Dispatches from the mountain hut

Jun 18, 2011 16:48

I am in Montenegro, on the last stop of my six week Grand Tour of Ex-Yugoslavia.

The air here is incredible. A mix of mountain and cypress and salt from the sea. The children sleep for hours each day, like they have been given sedatives. it took me a week to keep my eyes open past 10pm.

My new no dinner policy is having a gratifying effect on my waistline, and my children's extended nap times are restoring my spirit. It's sweet to watch my boy and my girl crawling and running riot here in this cradle of wildflower and rock where I spent the happy summers of my own childhood. A place of crickets and swallows nests, endless stars and sunwarm rock. Each morning the light floods in; I am greeted by cloudless sky and sunlit hills.
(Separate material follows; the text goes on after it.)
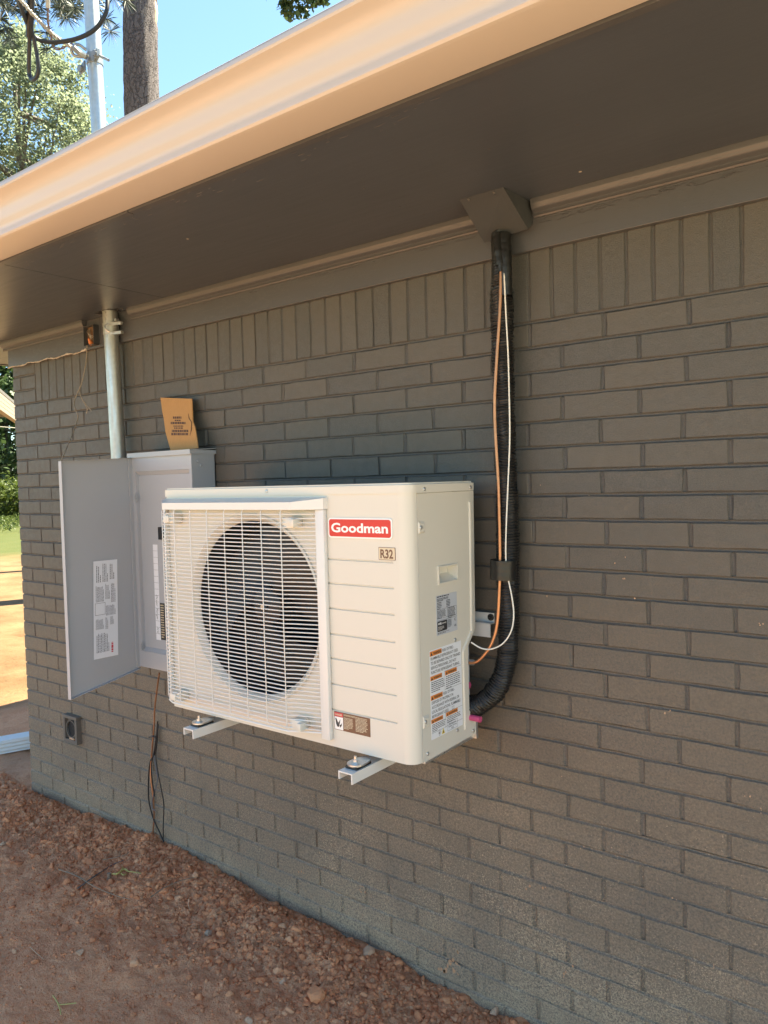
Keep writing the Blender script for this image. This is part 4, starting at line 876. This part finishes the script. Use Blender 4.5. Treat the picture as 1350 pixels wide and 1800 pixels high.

By pomegrantes and figs slowly ripening on the tree, by the flowering bushes (and there just beyond the hill, the bend in the road) the air from the sea.

My little village - with its unfinished brick houses and its occasional snakes and goats is no tourist attraction, but its stones and dirt paths, its dusty oaks and colourful riots of nightflowers belong to me as much as my own bones do. The house my grandfather built will never be pretty. It's a communist cube, utilitarian. A bunker with windows, designed to withstand earthquakes. If the Apocalypse comes my best bet will be to hide out here, especially now that the grape vines and tomato plants are prospering. I am sure I could take a number of you with me. I hope you like figs.

I swim daily. The tree-covered cliffs that border the little bay lurk in the water like half-submerged crocodiles. The tourist season has not yet started, and the sea is gratifyingly cool and clear. In this sheltered bay I temporarily set aside my fear of sharks and tsunamis. The water welcomes me like a friend. I swim at the day's end. The sun exits gaudily. The moon turns me silver as a fish.